Dai dati raccolti dopo il sequestro degli elenchi, tuttavia, emergerebbe non solo il quadro di una massoneria deviata ma anche la conferma che attraverso l’attività di alcune logge si esercita un diretto controllo sia sulla politica che sulle scelte della pubblica amministrazione. In buona sostanza emergerebbe il tramonto della “terzietà” della pubblica amministrazione, laddove le scelte più importanti recano l’imprimatur della comune militanza massonica.
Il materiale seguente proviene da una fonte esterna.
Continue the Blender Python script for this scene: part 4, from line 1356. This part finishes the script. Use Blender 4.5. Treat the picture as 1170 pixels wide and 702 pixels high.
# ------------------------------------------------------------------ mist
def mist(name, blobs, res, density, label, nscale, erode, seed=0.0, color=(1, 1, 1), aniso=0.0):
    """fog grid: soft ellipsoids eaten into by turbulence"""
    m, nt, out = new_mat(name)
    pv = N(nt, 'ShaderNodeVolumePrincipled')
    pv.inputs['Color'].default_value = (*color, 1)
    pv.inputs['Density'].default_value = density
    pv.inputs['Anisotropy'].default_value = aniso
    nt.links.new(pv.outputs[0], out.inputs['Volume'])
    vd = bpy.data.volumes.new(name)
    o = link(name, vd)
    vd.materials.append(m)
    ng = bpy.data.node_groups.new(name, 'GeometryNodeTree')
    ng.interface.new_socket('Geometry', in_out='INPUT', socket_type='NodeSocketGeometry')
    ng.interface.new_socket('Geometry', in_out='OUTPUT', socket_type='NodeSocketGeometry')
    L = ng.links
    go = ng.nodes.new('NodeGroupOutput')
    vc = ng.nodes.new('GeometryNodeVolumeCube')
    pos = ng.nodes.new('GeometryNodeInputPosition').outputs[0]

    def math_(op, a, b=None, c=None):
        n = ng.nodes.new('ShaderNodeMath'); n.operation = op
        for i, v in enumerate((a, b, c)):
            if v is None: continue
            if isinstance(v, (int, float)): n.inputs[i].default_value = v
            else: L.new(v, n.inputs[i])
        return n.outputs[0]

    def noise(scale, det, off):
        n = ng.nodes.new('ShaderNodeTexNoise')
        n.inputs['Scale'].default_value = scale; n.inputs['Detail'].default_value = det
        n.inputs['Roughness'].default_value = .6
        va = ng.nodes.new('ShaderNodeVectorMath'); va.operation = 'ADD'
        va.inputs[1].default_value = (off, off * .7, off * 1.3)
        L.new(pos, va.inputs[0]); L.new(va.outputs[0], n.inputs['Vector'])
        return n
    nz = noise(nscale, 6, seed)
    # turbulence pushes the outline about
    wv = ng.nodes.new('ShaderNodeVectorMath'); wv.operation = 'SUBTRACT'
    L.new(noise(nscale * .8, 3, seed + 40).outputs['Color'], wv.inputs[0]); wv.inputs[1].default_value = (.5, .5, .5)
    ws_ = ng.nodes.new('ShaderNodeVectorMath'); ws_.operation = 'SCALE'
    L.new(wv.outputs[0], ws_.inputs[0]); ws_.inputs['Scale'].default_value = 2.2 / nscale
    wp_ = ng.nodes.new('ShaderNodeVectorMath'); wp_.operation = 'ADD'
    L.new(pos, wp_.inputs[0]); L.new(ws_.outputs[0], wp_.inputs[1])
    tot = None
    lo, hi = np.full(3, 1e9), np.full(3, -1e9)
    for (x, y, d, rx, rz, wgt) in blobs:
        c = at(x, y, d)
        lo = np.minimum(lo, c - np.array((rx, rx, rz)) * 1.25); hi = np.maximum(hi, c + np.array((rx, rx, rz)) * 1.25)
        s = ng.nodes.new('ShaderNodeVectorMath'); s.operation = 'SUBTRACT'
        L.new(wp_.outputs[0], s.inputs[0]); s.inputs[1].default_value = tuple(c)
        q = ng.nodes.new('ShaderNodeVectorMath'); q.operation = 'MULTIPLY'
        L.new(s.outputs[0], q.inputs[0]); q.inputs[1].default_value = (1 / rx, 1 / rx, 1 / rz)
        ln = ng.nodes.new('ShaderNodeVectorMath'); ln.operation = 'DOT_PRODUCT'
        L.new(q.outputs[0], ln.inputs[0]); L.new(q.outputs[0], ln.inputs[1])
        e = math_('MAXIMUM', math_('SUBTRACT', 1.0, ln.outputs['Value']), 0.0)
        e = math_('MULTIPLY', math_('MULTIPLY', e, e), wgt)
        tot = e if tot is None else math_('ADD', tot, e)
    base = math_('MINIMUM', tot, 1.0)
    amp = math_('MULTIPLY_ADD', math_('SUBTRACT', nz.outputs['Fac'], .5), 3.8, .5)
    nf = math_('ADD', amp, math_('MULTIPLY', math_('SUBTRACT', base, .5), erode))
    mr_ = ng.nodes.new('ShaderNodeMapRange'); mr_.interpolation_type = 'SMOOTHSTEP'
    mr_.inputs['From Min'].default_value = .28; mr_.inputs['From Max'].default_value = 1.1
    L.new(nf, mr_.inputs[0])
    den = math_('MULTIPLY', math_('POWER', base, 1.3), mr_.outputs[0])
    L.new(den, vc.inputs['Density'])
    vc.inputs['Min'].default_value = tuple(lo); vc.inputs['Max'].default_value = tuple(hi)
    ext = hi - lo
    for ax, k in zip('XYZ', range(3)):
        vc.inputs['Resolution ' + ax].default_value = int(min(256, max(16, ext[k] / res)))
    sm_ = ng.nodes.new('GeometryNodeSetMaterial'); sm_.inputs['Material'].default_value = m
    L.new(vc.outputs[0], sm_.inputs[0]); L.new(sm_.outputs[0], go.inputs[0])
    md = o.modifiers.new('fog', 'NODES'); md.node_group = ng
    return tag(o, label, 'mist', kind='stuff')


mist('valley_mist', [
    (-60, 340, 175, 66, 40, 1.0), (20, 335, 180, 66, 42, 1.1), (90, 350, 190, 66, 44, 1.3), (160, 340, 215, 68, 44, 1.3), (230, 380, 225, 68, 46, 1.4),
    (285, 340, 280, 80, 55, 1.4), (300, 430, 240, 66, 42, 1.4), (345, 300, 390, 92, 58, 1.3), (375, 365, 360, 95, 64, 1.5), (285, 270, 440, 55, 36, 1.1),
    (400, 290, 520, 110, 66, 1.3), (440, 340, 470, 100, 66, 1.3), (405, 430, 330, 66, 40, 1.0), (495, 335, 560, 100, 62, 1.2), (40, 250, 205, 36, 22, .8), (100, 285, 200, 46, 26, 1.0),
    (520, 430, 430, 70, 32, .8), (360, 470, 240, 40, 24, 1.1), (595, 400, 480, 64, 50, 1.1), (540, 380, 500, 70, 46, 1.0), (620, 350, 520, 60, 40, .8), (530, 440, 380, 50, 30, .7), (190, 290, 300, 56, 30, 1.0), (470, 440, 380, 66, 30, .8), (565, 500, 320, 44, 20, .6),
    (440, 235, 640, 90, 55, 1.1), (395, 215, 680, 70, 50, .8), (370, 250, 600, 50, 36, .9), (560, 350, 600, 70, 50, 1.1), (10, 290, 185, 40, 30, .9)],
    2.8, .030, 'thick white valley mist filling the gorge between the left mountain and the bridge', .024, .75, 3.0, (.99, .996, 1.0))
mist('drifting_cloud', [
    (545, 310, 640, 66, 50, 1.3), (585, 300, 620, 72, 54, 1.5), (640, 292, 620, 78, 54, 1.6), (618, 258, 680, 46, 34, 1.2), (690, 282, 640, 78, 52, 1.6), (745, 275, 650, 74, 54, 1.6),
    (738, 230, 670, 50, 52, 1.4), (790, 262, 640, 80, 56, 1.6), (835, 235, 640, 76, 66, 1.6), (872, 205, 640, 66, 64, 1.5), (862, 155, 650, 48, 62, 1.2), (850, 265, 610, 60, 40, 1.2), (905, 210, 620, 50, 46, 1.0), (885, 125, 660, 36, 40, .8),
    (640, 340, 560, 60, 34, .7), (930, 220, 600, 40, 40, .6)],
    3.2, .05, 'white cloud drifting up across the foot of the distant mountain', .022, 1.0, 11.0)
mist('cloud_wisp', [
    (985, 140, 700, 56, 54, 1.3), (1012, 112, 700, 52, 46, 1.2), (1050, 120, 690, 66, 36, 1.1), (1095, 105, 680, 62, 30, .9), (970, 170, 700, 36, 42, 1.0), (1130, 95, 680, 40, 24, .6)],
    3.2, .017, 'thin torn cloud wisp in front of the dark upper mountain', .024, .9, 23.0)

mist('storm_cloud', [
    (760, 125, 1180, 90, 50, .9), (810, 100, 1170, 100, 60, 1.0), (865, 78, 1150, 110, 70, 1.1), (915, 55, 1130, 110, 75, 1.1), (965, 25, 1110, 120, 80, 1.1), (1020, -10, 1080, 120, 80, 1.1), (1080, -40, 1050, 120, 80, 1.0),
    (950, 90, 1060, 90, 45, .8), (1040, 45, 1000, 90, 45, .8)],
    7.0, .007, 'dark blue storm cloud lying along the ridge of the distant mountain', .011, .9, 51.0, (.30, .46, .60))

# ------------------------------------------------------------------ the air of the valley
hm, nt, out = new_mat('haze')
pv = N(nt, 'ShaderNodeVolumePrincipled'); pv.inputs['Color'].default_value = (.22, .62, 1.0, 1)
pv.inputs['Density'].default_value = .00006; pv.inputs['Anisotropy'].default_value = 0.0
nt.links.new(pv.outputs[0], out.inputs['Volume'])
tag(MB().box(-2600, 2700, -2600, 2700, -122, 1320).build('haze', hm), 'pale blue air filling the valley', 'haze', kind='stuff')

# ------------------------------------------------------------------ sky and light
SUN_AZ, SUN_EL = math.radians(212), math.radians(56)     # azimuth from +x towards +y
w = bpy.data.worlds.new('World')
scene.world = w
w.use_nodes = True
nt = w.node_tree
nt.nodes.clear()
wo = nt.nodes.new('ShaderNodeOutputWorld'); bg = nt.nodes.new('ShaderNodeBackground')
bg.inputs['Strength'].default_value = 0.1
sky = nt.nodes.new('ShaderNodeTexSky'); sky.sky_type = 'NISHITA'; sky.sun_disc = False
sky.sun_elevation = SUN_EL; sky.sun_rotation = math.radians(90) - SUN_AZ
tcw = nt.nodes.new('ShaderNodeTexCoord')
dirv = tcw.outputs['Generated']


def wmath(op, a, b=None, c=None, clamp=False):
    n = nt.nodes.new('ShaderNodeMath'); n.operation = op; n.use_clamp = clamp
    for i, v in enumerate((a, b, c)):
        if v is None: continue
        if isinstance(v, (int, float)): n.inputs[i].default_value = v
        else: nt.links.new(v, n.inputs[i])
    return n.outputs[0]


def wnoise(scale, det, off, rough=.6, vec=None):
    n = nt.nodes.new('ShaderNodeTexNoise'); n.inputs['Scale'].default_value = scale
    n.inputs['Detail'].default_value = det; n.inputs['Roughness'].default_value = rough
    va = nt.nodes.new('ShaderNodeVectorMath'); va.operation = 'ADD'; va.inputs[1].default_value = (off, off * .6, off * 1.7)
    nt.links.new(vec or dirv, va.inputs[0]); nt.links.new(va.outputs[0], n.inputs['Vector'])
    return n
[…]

Tra gli affiliati calabresi alla massoneria, ad esempio risulterebbe altissimo il numero dei burocrati e dei dirigenti apicali di quasi tutte le pubbliche amministrazioni calabresi, con particolare riferimento alla Regione Calabria e alla gestione del sistema sanitario. Non è materia direttamente riconducibile alle competenze della Commissione antimafia, tuttavia il dato emerge ed è cristallizzato negli accertamenti fin qui svolti. Quel che appare difficile decifrare, invece, è la triangolazione tra massoneria deviata, ‘ndrangheta e pubblica amministrazione. In molti casi a segnare il percorso sono i desiderata dei boss; in altri, invece, è un dedalo di interessi che mirano ad un controllo delle attività della pubblica amministrazione, attraverso il collocamento nei gangli vitali della burocrazia di “fratelli” pronti all’obbedienza. Con buona pace del “consenso popolare”.